— begin Given entries —

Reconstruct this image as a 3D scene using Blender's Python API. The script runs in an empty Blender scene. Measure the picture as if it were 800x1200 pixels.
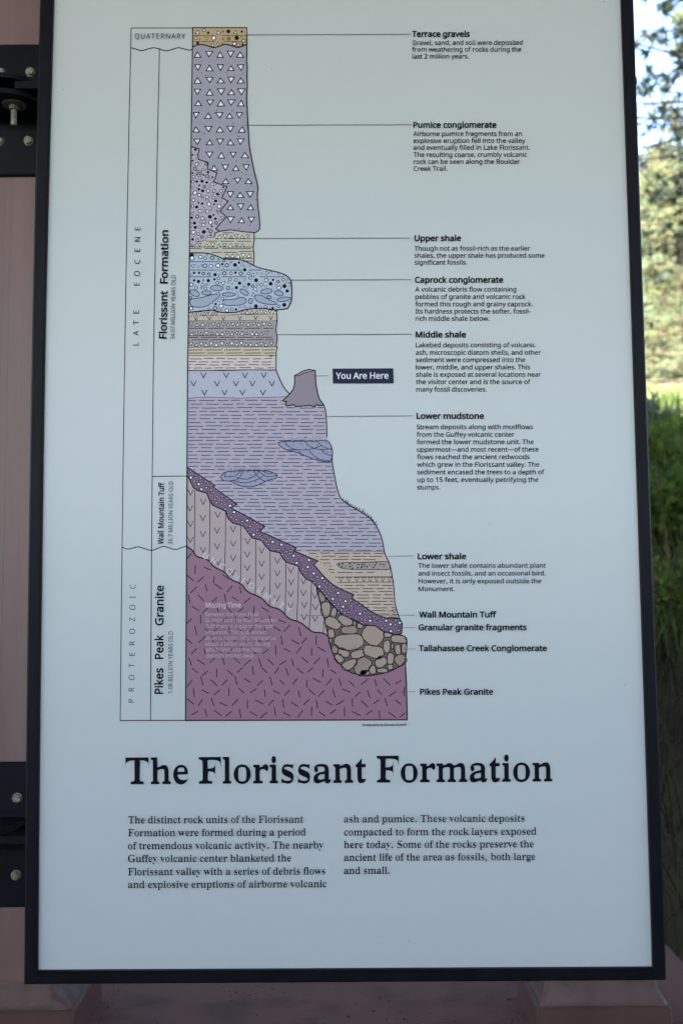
import bpy, math, random
from mathutils import Vector, Matrix, Euler, noise
from mathutils.geometry import tessellate_polygon

scene = bpy.context.scene
PITCH, ROLL, EYE = math.radians(4.9), math.radians(-0.42), 1.5
D = 1.56                                   # distance from the camera to the printed face of the sign

# ------------------------------------------------------------------ camera
cam_data = bpy.data.cameras.new('camera')
cam_data.sensor_fit = 'HORIZONTAL'
cam_data.sensor_width = 24.0
cam_data.lens = 36.0
cam_data.clip_start = 0.05
cam_data.clip_end = 3000
cam_data.dof.use_dof = True
cam_data.dof.focus_distance = D
cam_data.dof.aperture_fstop = 5.0
cam = bpy.data.objects.new('camera', cam_data)
scene.collection.objects.link(cam)
CAM_ROT = Matrix.Rotation(math.pi / 2 + PITCH, 3, 'X') @ Matrix.Rotation(ROLL, 3, 'Z')
cam.matrix_world = Matrix.Translation((0, 0, EYE)) @ CAM_ROT.to_4x4()
scene.camera = cam

# ------------------------------------------------------------------ sky and sun
SUN_EL, SUN_AZ = math.radians(50), math.radians(207)
world = bpy.data.worlds.new('World')
scene.world = world
world.use_nodes = True
wn = world.node_tree
sky = wn.nodes.new('ShaderNodeTexSky')
sky.sky_type = 'NISHITA'
sky.sun_disc = False
sky.sun_elevation = SUN_EL
sky.sun_rotation = SUN_AZ
sky.air_density = 1.0
sky.dust_density = 1.5
bg = wn.nodes['Background']
bg.inputs['Strength'].default_value = 0.1
wn.links.new(sky.outputs[0], bg.inputs['Color'])
sun_data = bpy.data.lights.new('sun', 'SUN')
sun_data.energy = 5.0
sun_data.angle = math.radians(0.53)
sun_data.color = (1, .95, .86)
sun = bpy.data.objects.new('sun', sun_data)
scene.collection.objects.link(sun)
sdir = Vector((math.sin(SUN_AZ) * math.cos(SUN_EL), math.cos(SUN_AZ) * math.cos(SUN_EL), math.sin(SUN_EL)))
sun.rotation_euler = sdir.to_track_quat('Z', 'Y').to_euler()
scene.view_settings.view_transform = 'Standard'
scene.view_settings.look = 'None'
scene.view_settings.gamma = 1
scene.view_settings.exposure = 3.64

# ------------------------------------------------------------------ helpers
C = scene.collection

def tag(o, label=None, cat=None, group=None, kind=None):
    if label: o['label'] = label
    if cat: o['category'] = cat
    if group: o['group'] = group
    if kind: o['kind'] = kind
    return o

def empty(name, loc, label, cat, group=None):
    o = bpy.data.objects.new(name, None)
    o.empty_display_size = .1
    C.objects.link(o); o.location = loc
    return tag(o, label, cat, group)

def lin(c):
    c = c / 255.0
    return c / 12.92 if c <= .04045 else ((c + .055) / 1.055) ** 2.4

MATS = {}
def mat(name, color=(.5, .5, .5), rough=.6, spec=.5, metal=0.0):
    """plain principled material; returns (material, nodes, links, bsdf)"""
    m = bpy.data.materials.new(name); m.use_nodes = True
    n = m.node_tree.nodes; b = n['Principled BSDF']
    b.inputs['Base Color'].default_value = (*color, 1)
    b.inputs['Roughness'].default_value = rough
    b.inputs['Metallic'].default_value = metal
    b.inputs['Specular IOR Level'].default_value = spec
    MATS[name] = m
    return m, n, m.node_tree.links, b

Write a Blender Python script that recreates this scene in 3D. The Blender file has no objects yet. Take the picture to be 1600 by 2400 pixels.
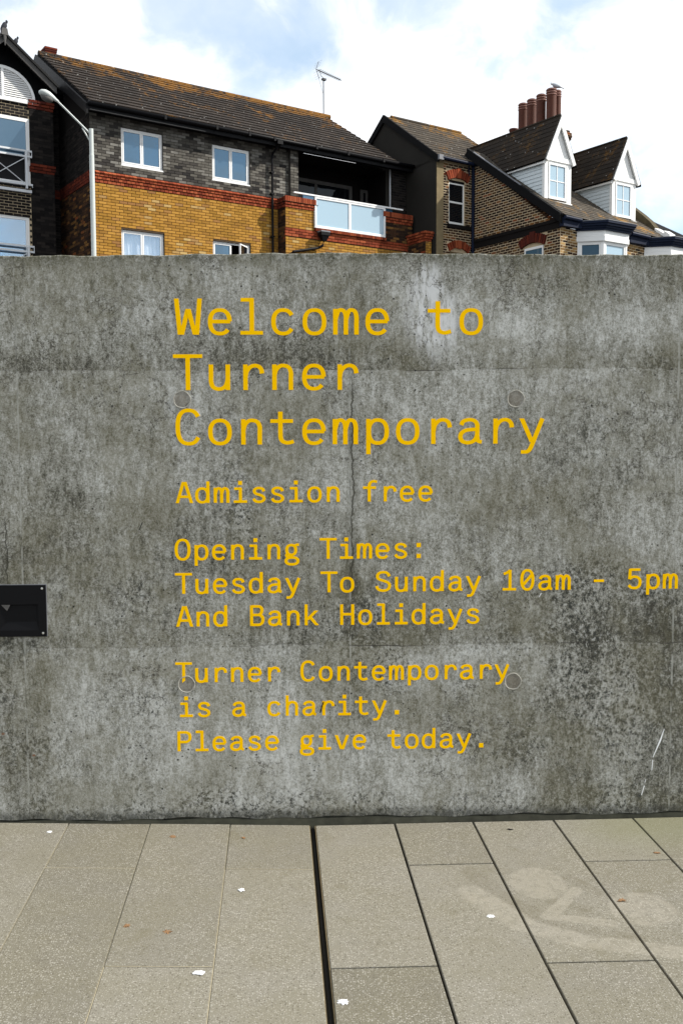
import bpy, math, random
from mathutils import Matrix, Vector
random.seed(7)
sc = bpy.context.scene
COL = sc.collection
R = math.radians

# ------------------------------------------------------------------ camera
FPX = 2250.0                                   # focal length in photo pixels (1600 x 2400)
TH = math.atan(169 / FPX); PSI = R(1.35); RHO = 0.0035
fw = Vector((math.sin(PSI) * math.cos(TH), math.cos(PSI) * math.cos(TH), -math.sin(TH)))
rt = Vector((math.cos(PSI), -math.sin(PSI), 0)); upv = rt.cross(fw)
rt2 = rt * math.cos(RHO) - upv * math.sin(RHO); up2 = rt * math.sin(RHO) + upv * math.cos(RHO)
EYE = Vector((0, 0, 1.6))
cd = bpy.data.cameras.new('camera'); cam = bpy.data.objects.new('camera', cd); COL.objects.link(cam)
cd.sensor_fit = 'VERTICAL'; cd.sensor_height = 36; cd.lens = 36 * FPX / 2400
cd.clip_start = 0.05; cd.clip_end = 3000
m = Matrix((rt2, up2, -fw)).transposed().to_4x4(); m.translation = EYE
cam.matrix_world = m
sc.camera = cam

# ------------------------------------------------------------------ sun and sky
AF = R(56) + PSI
UX = Vector((math.sin(AF), math.cos(AF), 0)); NX = Vector((math.cos(AF), -math.sin(AF), 0))
S = (UX * 1.0 + NX * 0.75 + Vector((0, 0, 1.03))).normalized()      # towards the sun
ELEV = math.asin(S.z); AZ = math.atan2(S.x, S.y)
ld = bpy.data.lights.new('sun', 'SUN'); ld.energy = 3.3; ld.angle = R(0.6); ld.color = (1, .95, .87)
sun = bpy.data.objects.new('sun', ld); COL.objects.link(sun)
sun.rotation_euler = S.to_track_quat('Z', 'Y').to_euler(); sun.location = S * 40

w = bpy.data.worlds.new('World'); sc.world = w; w.use_nodes = True
nt = w.node_tree; nt.nodes.clear()
def wn(t, **k):
    n = nt.nodes.new(t)
    for a, b in k.items(): setattr(n, a, b)
    return n
sky = wn('ShaderNodeTexSky', sky_type='NISHITA', sun_disc=False, sun_elevation=ELEV, sun_rotation=AZ)
tc = wn('ShaderNodeTexCoord'); sep = wn('ShaderNodeSeparateXYZ'); nt.links.new(tc.outputs['Generated'], sep.inputs[0])
def wm(op, a, b=None, clamp=False):
    n = wn('ShaderNodeMath', operation=op, use_clamp=clamp)
    for i, v in enumerate((a, b)):
        if v is None: continue
        if isinstance(v, (int, float)): n.inputs[i].default_value = v
        else: nt.links.new(v, n.inputs[i])
    return n.outputs[0]
den = wm('MAXIMUM', wm('ADD', sep.outputs[2], 0.12), 0.06)
cmb = wn('ShaderNodeCombineXYZ')
nt.links.new(wm('DIVIDE', sep.outputs[0], den), cmb.inputs[0]); nt.links.new(wm('DIVIDE', sep.outputs[1], den), cmb.inputs[1])
def cn(scale, detail, off, rough=.55, dist=0.0):
    mp = wn('ShaderNodeMapping'); mp.inputs['Location'].default_value = off
    mp.inputs['Scale'].default_value = (1, 1, 1.25); nt.links.new(tc.outputs['Generated'], mp.inputs[0])
    n = wn('ShaderNodeTexNoise'); n.inputs['Scale'].default_value = scale; n.inputs['Detail'].default_value = detail
    n.inputs['Roughness'].default_value = rough; n.inputs['Distortion'].default_value = dist
    nt.links.new(mp.outputs[0], n.inputs['Vector']); return n.outputs[0]
big = cn(3.2, 3, (3.3, 0.6, 0)); fine = cn(11, 8, (5.2, 4.1, 0), .58, .4)
cv = wm('ADD', wm('MULTIPLY', big, .9), wm('MULTIPLY', fine, .75))
rm = wn('ShaderNodeMapRange'); rm.inputs['From Min'].default_value = .66; rm.inputs['From Max'].default_value = .84
rm.inputs['To Min'].default_value = .50; rm.inputs['To Max'].default_value = 1.0; rm.interpolation_type = 'SMOOTHSTEP'
nt.links.new(cv, rm.inputs[0])
shade = cn(7, 6, (9, 2, 0))
cr = wn('ShaderNodeValToRGB'); cr.color_ramp.elements[0].position = .34; cr.color_ramp.elements[1].position = .60
cr.color_ramp.elements[0].color = (4.7, 5.25, 5.8, 1); cr.color_ramp.elements[1].color = (7.1, 7.15, 7.3, 1)
nt.links.new(shade, cr.inputs[0])
tn = wn('ShaderNodeMix', data_type='RGBA', blend_type='MULTIPLY'); tn.inputs[0].default_value = 1; tn.inputs[7].default_value = (1.0, 1.25, 1.28, 1)
nt.links.new(sky.outputs[0], tn.inputs[6])
mx = wn('ShaderNodeMix', data_type='RGBA')
nt.links.new(rm.outputs[0], mx.inputs[0]); nt.links.new(tn.outputs[2], mx.inputs[6]); nt.links.new(cr.outputs[0], mx.inputs[7])
bg = wn('ShaderNodeBackground'); bg.inputs[1].default_value = 0.1
wo = wn('ShaderNodeOutputWorld'); nt.links.new(mx.outputs[2], bg.inputs[0]); nt.links.new(bg.outputs[0], wo.inputs[0])

sc.view_settings.view_transform = 'Standard'; sc.view_settings.look = 'None'
sc.view_settings.exposure = 0.88; sc.view_settings.gamma = 1.0; sc.view_settings.use_curve_mapping = False
sc.render.engine = 'CYCLES'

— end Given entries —

**Exercise requirements:** Exactly as written, repeat the lines from the beginning of the entries up to and including the line with "of the sign", but not the pictures.

**The reply:**
Reconstruct this image as a 3D scene using Blender's Python API. The script runs in an empty Blender scene. Measure the picture as if it were 800x1200 pixels.
import bpy, math, random
from mathutils import Vector, Matrix, Euler, noise
from mathutils.geometry import tessellate_polygon

scene = bpy.context.scene
PITCH, ROLL, EYE = math.radians(4.9), math.radians(-0.42), 1.5
D = 1.56                                   # distance from the camera to the printed face of the sign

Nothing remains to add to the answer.